Abbott Laboratories this month fended off for the second time a 2020 lawsuit from a retirement plan participant whose account was fraudulently raided of $245,000.
The plaintiff, Heide Bartnett, also sued the plan record keeper, Alight Solutions, which has not succeeded in getting the claims against it tossed.
In early 2019, an identity thief began corresponding with the plan’s customer service center and eventually managed to get the bulk of Bartnett’s 401(k) assets transferred to a brand-new bank account, according to court records. Since then, Bartnett has been able to recoup about $108,000.
The plaintiff alleged that Abbott Labs had breached its fiduciary duty by hiring Alight, which at the time was Aon Hewitt’s retirement plan business, retaining the company and allegedly failing to monitor it. Bartnett pointed to other publicly reported instances of retirement accounts at Alight being compromised, as well as an investigation by the Department of Labor.
However, the court noted that the plan sponsored hired the record keeper more than a decade before any such instances occurred. Further, the plan sponsor does have a duty to monitor services providers — but that only applies to its relationship with the plan itself, not with other plans that reported fraudulent distributions, according to the Feb. 8 order to dismiss.
Although the complaint against Abbott was dismissed, the parties are still in discovery, and the plaintiff could later file a second amended complaint. The initial complaint was dismissed and amended last year.
The case is in U.S. District Court for the Northern District of Illinois Eastern Division.
GENENTECH GETS REPRIEVE
Biotech firm Genentech won dismissal Feb. 9 of a class-action lawsuit alleging the company breached its fiduciary duty related to the investment and administrative expenses in its 401(k) plan.
The plaintiff, Matthew Wehner, gave the court an “apples-to-oranges comparison regarding the plan’s fees and funds,” the order dismiss stated. Wehner failed to provide sufficient facts to support the claims, the judge wrote.
However, the plaintiff was granted leave to amend the complaint, so it is unlikely that the case is dead.
The plan, the U.S. Roche 401(k), represented about $7.6 billion in assets among nearly 34,000 participants at the end of 2018, according to court records. The plan included a line of custom target-date funds, which have higher fees and poorer performance records than available off-the-shelf products from companies like Vanguard and Fidelity Investments, according to the complaint. Between 2014 and 2018, administrative fees charged to participants ranged from $57 to $85, which was as much as twice as high as costs charged within plans that have negotiated competitive rates, the plaintiff alleged.
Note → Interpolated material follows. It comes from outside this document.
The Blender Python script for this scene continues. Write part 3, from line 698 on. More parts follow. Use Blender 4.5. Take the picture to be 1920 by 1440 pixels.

The case is in U.S. District Court in the Northern District of California.
CERNER CORPORATION SETTLES
Health care information technology firm Cerner Corp. on Thursday submitted a $4.05 million settlement agreement to court, seeking to end a roughly year-old lawsuit over it’s plans investment options and record-keeping fees.
Plaintiffs in two separate cases that were recently consolidated sued the company last year, alleging that Cerner failed to consider less expensive investment options for the roughly $2 billion plan.
Along with the monetary aspect of the settlement, Cerner has agreed to issue a request for proposals for record-keeping services. The company will also prohibit its employees within its investment relations division from serving on the retirement plan committee for at least three years.
The case is one of many brought last year by law firm Capozzi Adler, which along with Foulston Siefkin, is seeking to be appointed as class counsel. The law firms intend to request a third of the settlement fund as compensation, or about $1.35 million, court records show.
BLACKROCK REACHES SETTLEMENT
The investment manager earlier this month tentatively reached a settlement over a 2017 class-action lawsuit brought by participants in its own retirement plan.
The parties filed court documents Feb. 5 indicating a settlement in principal had been reached. The filing did not include any settlement terms, which will be published after a formal agreement is finalized within 30 days.
The plaintiffs have alleged that BlackRock engaged in prohibited transactions by including its own investment products on the $2.7 billion plan’s menu. That included more than a dozen funds and collective investment trusts, including the company’s Lifepath Index target-date series. The plaintiffs alleged the investment options included layered, hidden fees and that the investments performed poorly or mediocrely relative to options available from third parties.
Representing the class in the case are law firms Cohen Milstein Sellers & Toll and Feinberg Jackson Worthman & Wasow.